Anne Hathaway offered rare insight into her personal life while discussing her marriage to Adam Shulman.
“He supports me completely. This year in particular was unusual,” Hathaway, 43, told People on Monday, April 20. “He and I both know that it’s probably never going to happen like this again.”
The actress praised Shulman, 45, for “the way he stepped up” during a busy work year for her, adding, “In every possible way, he’s the most extraordinary person I’ve ever met.”
Hathaway, who shares sons Jonathan, 10, and Jack, 6, with Shulman, expressed gratitude for her husband.
“I’m so lucky that he’s my partner that I spend my life with,” she gushed. “If I didn’t know that before this past year, I think I really know it now because with absolutely everything he’s just, he’s on it. He holds it down.”
She continued: “I hope that doesn’t sound like I’m bragging, but he’s a dream partner to me.”
Hathaway called Shulman “a wonderful cook,” saying, “That’s one of the ways that I really value him. [He recently made a] bangin’ salmon with rice, purple sweet potatoes and spinach and roasted tomatoes. It was so good.”

The Oscar winner thanked Shulman for supporting her amid her jam-packed schedule, which this year includes the release of films Mother Mary, The Devil Wears Prada 2 and Christopher Nolan’s big-budget adaptation of The Odyssey.
“It’s one thing to have dreams,” Hathaway said, explaining how she and Shulman “work well” together. “It’s another thing to have somebody who helps you achieve them.

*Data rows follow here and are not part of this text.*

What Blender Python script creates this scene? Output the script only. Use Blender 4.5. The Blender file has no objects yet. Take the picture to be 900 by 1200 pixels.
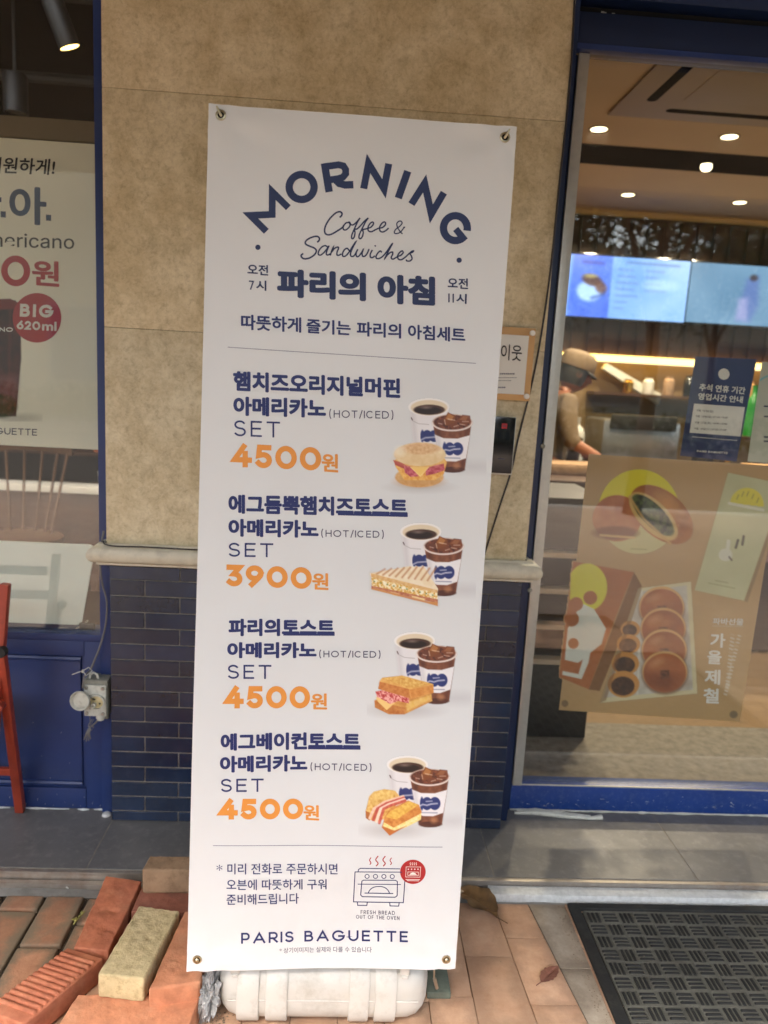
import bpy, bmesh, math, random, os
import numpy as np
from mathutils import Vector, Matrix, noise as mnoise
random.seed(7)
sc = bpy.context.scene
C = sc.collection
R_ = math.radians
# ------------------------------------------------------------------ camera
F, CX, CY, H = 880.0, 450.0, 600.0, 1.40
def cam_rows(p, y, r):
    cy, sy, cp, sp = math.cos(y), math.sin(y), math.cos(p), math.sin(p)
    f = Vector((sy*cp, cy*cp, -sp)); rt = Vector((cy, -sy, 0)); d = f.cross(rt)
    c, s = math.cos(r), math.sin(r)
    return c*rt + s*d, -s*rt + c*d, f
RT, DN, FW = cam_rows(R_(9.967), R_(3.145), R_(-3.161))
cd = bpy.data.cameras.new('camera'); cam = bpy.data.objects.new('camera', cd); C.objects.link(cam)
m = Matrix.Identity(4)
for i in range(3):
    m[i][0] = RT[i]; m[i][1] = -DN[i]; m[i][2] = -FW[i]
m[2][3] = H
cam.matrix_world = m
cd.sensor_fit = 'VERTICAL'; cd.sensor_height = 24; cd.lens = F/1200*24
cd.clip_start = 0.02; cd.clip_end = 500
cd.dof.use_dof = True; cd.dof.focus_distance = 1.62; cd.dof.aperture_fstop = cd.lens/1000/0.009
sc.camera = cam
# ------------------------------------------------------------------ sky, sun, exposure
SUN_EL, SUN_AZ = 54.5, 14
w = bpy.data.worlds.new('World'); sc.world = w; w.use_nodes = True
nt = w.node_tree; bg = nt.nodes['Background']
sky = nt.nodes.new('ShaderNodeTexSky'); sky.sky_type = 'NISHITA'; sky.sun_disc = False
sky.sun_elevation = R_(SUN_EL); sky.sun_rotation = R_(180+SUN_AZ); sky.dust_density = 4.0; sky.air_density = 1.2
sky.ozone_density = 1.0
nt.links.new(sky.outputs[0], bg.inputs[0]); bg.inputs[1].default_value = 0.15
sl = bpy.data.lights.new('sun', 'SUN'); sl.energy = .95; sl.angle = R_(8); sl.color = (1, .97, .93)
so = bpy.data.objects.new('sun', sl); C.objects.link(so)
dv = Vector((math.sin(R_(SUN_AZ))*math.cos(R_(SUN_EL)), math.cos(R_(SUN_AZ))*math.cos(R_(SUN_EL)), -math.sin(R_(SUN_EL))))
so.rotation_euler = dv.to_track_quat('-Z', 'Y').to_euler(); so.location = (0, -3, 6)
sc.view_settings.view_transform = 'Standard'; sc.view_settings.look = 'None'
sc.view_settings.exposure = 2.66; sc.view_settings.gamma = 1
sc.cycles.max_bounces = 8; sc.cycles.transparent_max_bounces = 12
sc.cycles.caustics_reflective = False; sc.cycles.caustics_refractive = False
try:
    sc.cycles.use_denoising = True; sc.cycles.denoiser = 'OPENIMAGEDENOISE'
except Exception: pass
# ------------------------------------------------------------------ pixel -> world on real planes
def ray(x, y): return RT*((x-CX)/F) + DN*((y-CY)/F) + FW
def fl(x, y, Z=0.0):
    d = ray(x, y); t = (Z-H)/d.z; return Vector((d.x*t, d.y*t, Z))
def wl(x, y, Y):
    d = ray(x, y); t = Y/d.y; return Vector((d.x*t, Y, H+d.z*t))
# ------------------------------------------------------------------ materials
def s2l(c):
    return tuple((v/12.92 if v <= .04045 else ((v+.055)/1.055)**2.4) for v in c)
def rgb(r, g, b): return s2l((r/255, g/255, b/255))
MATS = {}
def pm(name, base, rough=.5, var=.12, scale=8, bump=.0, bscale=60, metal=0.0, spec=.5, objvar=0.0, base2=None, dirt=None, coat=0.0, detail=5, rvar=0.0, sheen=0):
    m = bpy.data.materials.new(name); m.use_nodes = True; t = m.node_tree; N = t.nodes; L = t.links
    p = N['Principled BSDF']; p.inputs['Roughness'].default_value = rough; p.inputs['Metallic'].default_value = metal
    p.inputs['Specular IOR Level'].default_value = spec; p.inputs['Coat Weight'].default_value = coat
    g = N.new('ShaderNodeNewGeometry')
    n = N.new('ShaderNodeTexNoise'); n.inputs['Scale'].default_value = scale; n.inputs['Detail'].default_value = detail; n.inputs['Roughness'].default_value = .6
    L.new(g.outputs['Position'], n.inputs['Vector'])
    r = N.new('ShaderNodeValToRGB'); r.color_ramp.elements[0].position = .32; r.color_ramp.elements[1].position = .68
    b2 = base2 or tuple(min(1, c*(1+var)) for c in base); b1 = tuple(c*(1-var) for c in base)
    r.color_ramp.elements[0].color = (*b1, 1); r.color_ramp.elements[1].color = (*b2, 1)
    L.new(n.outputs[0], r.inputs[0]); out = r.outputs[0]
    if objvar:
        oi = N.new('ShaderNodeObjectInfo'); mr = N.new('ShaderNodeMapRange')
        mr.inputs[3].default_value = 1-objvar; mr.inputs[4].default_value = 1+objvar
        L.new(oi.outputs['Random'], mr.inputs[0])
        mx = N.new('ShaderNodeVectorMath'); mx.operation = 'SCALE'; L.new(out, mx.inputs[0]); L.new(mr.outputs[0], mx.inputs['Scale']); out = mx.outputs[0]
    if dirt:      # (colour, amount, scale): blotches of dirt
        n2 = N.new('ShaderNodeTexNoise'); n2.inputs['Scale'].default_value = dirt[2]; n2.inputs['Detail'].default_value = 8; n2.inputs['Roughness'].default_value = .7
        L.new(g.outputs['Position'], n2.inputs['Vector'])
        r2 = N.new('ShaderNodeValToRGB'); r2.color_ramp.elements[0].position = .5; r2.color_ramp.elements[1].position = .72
        r2.color_ramp.elements[0].color = (0, 0, 0, 1); r2.color_ramp.elements[1].color = (dirt[1],)*3+(1,)
        L.new(n2.outputs[0], r2.inputs[0])
        mm = N.new('ShaderNodeMix'); mm.data_type = 'RGBA'; L.new(r2.outputs[0], mm.inputs[0]); L.new(out, mm.inputs[6]); mm.inputs[7].default_value = (*dirt[0], 1); out = mm.outputs[2]
    L.new(out, p.inputs['Base Color'])
    if rvar:
        n4 = N.new('ShaderNodeTexNoise'); n4.inputs['Scale'].default_value = scale*1.7; n4.inputs['Detail'].default_value = 4
        L.new(g.outputs['Position'], n4.inputs['Vector'])
        m4 = N.new('ShaderNodeMapRange'); m4.inputs[1].default_value = .35; m4.inputs[2].default_value = .65; m4.inputs[3].default_value = rough-rvar; m4.inputs[4].default_value = rough+rvar
        L.new(n4.outputs[0], m4.inputs[0]); L.new(m4.outputs[0], p.inputs['Roughness'])
    if bump:
        n3 = N.new('ShaderNodeTexNoise'); n3.inputs['Scale'].default_value = bscale; n3.inputs['Detail'].default_value = 6
        L.new(g.outputs['Position'], n3.inputs['Vector'])
        b = N.new('ShaderNodeBump'); b.inputs['Strength'].default_value = .7; b.inputs['Distance'].default_value = bump
        L.new(n3.outputs[0], b.inputs['Height']); L.new(b.outputs[0], p.inputs['Normal'])
    MATS[name] = m
    return m
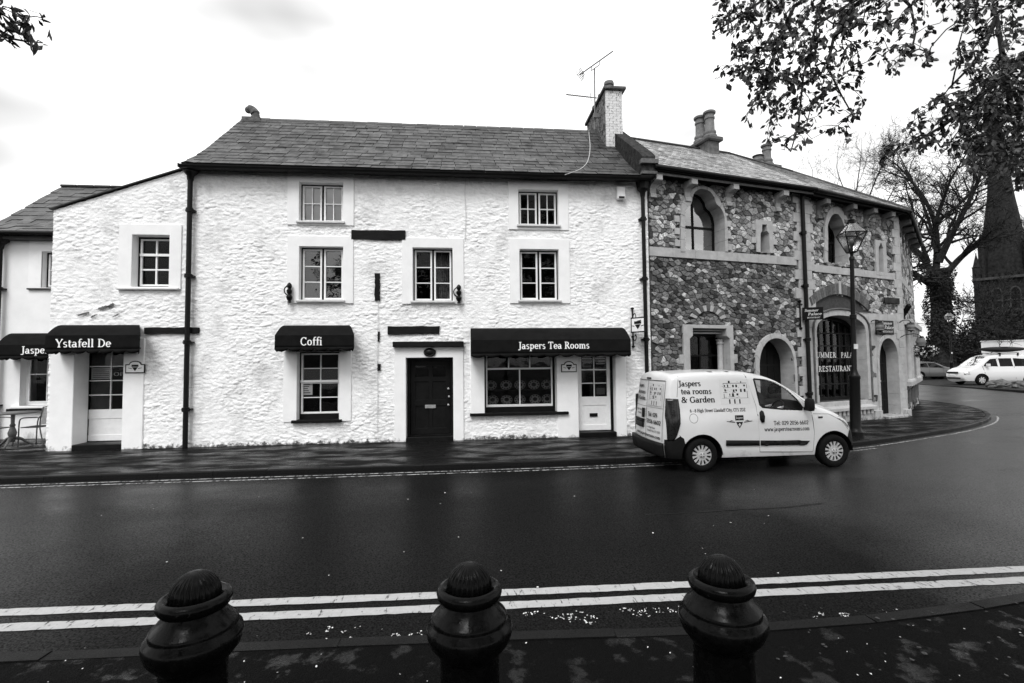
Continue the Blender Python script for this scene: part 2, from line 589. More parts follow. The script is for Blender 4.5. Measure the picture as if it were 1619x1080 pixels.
def wet_ground(name, base, rough_lo, rough_hi, rscale, agg, aggdist, stretch=(1, 1, 1), undul=0.0, spec=0.5, pool=(0.35, 0.65), film=None):
    """Wet tarmac: dark aggregate with fine relief; a broad noise decides where it is filmed with water (smooth) or only damp."""
    m = material(name, base, 0.4, spec, var=0.9, vscale=150, detail=3)
    n, l = m.node_tree.nodes, m.node_tree.links
    b = n['Principled BSDF']
    g = n.new('ShaderNodeNewGeometry')
    mpn = n.new('ShaderNodeMapping')
    mpn.inputs['Scale'].default_value = stretch
    l.new(g.outputs['Position'], mpn.inputs[0])
    t = n.new('ShaderNodeTexNoise')
    t.inputs['Scale'].default_value = rscale
    t.inputs['Detail'].default_value = 7
    t.inputs['Roughness'].default_value = 0.6
    l.new(mpn.outputs[0], t.inputs['Vector'])
    r = n.new('ShaderNodeMapRange')
    r.inputs['From Min'].default_value, r.inputs['From Max'].default_value = pool
    r.inputs['To Min'].default_value, r.inputs['To Max'].default_value = rough_lo, rough_hi
    l.new(t.outputs['Fac'], r.inputs['Value'])
    gr = n.new('ShaderNodeTexNoise')       # chippings: each stone face has its own polish
    gr.inputs['Scale'].default_value = 95
    gr.inputs['Detail'].default_value = 1
    l.new(g.outputs['Position'], gr.inputs['Vector'])
    gm = n.new('ShaderNodeMath')
    gm.operation = 'MULTIPLY_ADD'
    l.new(gr.outputs['Fac'], gm.inputs[0])
    gm.inputs[1].default_value = 0.5
    gs = n.new('ShaderNodeMath')
    gs.operation = 'SUBTRACT'
    l.new(r.outputs[0], gs.inputs[0])
    gs.inputs[1].default_value = 0.25
    l.new(gs.outputs[0], gm.inputs[2])
    l.new(gm.outputs[0], b.inputs['Roughness'])
    if film:
        sp = n.new('ShaderNodeMapRange')
        sp.inputs['From Min'].default_value, sp.inputs['From Max'].default_value = pool[0] - .04, pool[1] - .03
        sp.inputs['To Min'].default_value, sp.inputs['To Max'].default_value = film, spec
        l.new(t.outputs['Fac'], sp.inputs['Value'])
        l.new(sp.outputs[0], b.inputs['Specular IOR Level'])
    a = n.new('ShaderNodeTexNoise')
    a.inputs['Scale'].default_value = 120
    a.inputs['Detail'].default_value = 3
    l.new(g.outputs['Position'], a.inputs['Vector'])
    bs = n.new('ShaderNodeMapRange')     # a film of water hides the aggregate
    bs.inputs['From Min'].default_value, bs.inputs['From Max'].default_value = pool
    bs.inputs['To Min'].default_value, bs.inputs['To Max'].default_value = agg * 0.35, agg
    l.new(t.outputs['Fac'], bs.inputs['Value'])
    bn = n.new('ShaderNodeBump')
    bn.inputs['Distance'].default_value = aggdist
    l.new(bs.outputs[0], bn.inputs['Strength'])
    l.new(a.outputs['Fac'], bn.inputs['Height'])
    if undul:
        t2 = n.new('ShaderNodeTexNoise')
        t2.inputs['Scale'].default_value = 5
        t2.inputs['Detail'].default_value = 4
        l.new(mpn.outputs[0], t2.inputs['Vector'])
        b2 = n.new('ShaderNodeBump')
        b2.inputs['Strength'].default_value = undul
        b2.inputs['Distance'].default_value = 0.03
        l.new(t2.outputs['Fac'], b2.inputs['Height'])
        l.new(bn.outputs[0], b2.inputs['Normal'])
        l.new(b2.outputs[0], b.inputs['Normal'])
    else:
        l.new(bn.outputs[0], b.inputs['Normal'])
    return m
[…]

I absolutely would not be able to have achieved what I’ve done without my husband.”
Hathaway and Shulman originally started dating after they met at the 2008 Palm Springs International Film Festival. The couple got married in 2012 before expanding their family.
“There’s this tendency to portray getting pregnant, having kids, in one light, as if it’s all positive. But I know from my own experience it’s so much more complicated than that,” Hathaway explained during an interview with WSJ. Magazine in March 2022 about the complications she faced on the road to motherhood. “And when you find out that your pain is shared by others you just think, ‘I just feel that’s helpful information to have, so I’m not isolated in my pain.’ I mean, what is there to be ashamed of? This is grief, and that’s a part of life.”
At the time, Hathaway noted that she wouldn’t rule out expanding her family further in the future. She also recalled not feeling “fully landed and fully here” until the arrival of her kids.
“It’s not like I was lacking integrity, but it made me want to be completely, on every level, true to my word,” she said. “And that meant stopping any nonsense that I had going on inside myself. And it’s little breaks that you give yourself sometimes when you know that you’re not being your best self.”
Hathaway later revealed she experienced a pregnancy loss. In a 2024 Vanity Fair profile, Hathaway said she had a miscarriage in 2015 while starring in Grounded, a one-woman, Off-Broadway play. Hathaway played an F16 fighter pilot whose career stalls after an unexpected pregnancy.
“The first time it didn’t work out for me. I was doing a play and I had to give birth onstage every night,” she said, explaining why she kept the pregnancy loss a secret from the public. “It was too much to keep it in when I was onstage pretending everything was fine.”
Hathaway later told her loved ones about the situation.
“I had to keep it real otherwise. So when it did go well for me, having been on the other side of it — where you have to have the grace to be happy for someone — I wanted to let my sisters know, ‘You don’t have to always be graceful. I see you and I’m with you,’” she continued. “It’s really hard to want something so much and to wonder if you’re doing something wrong.”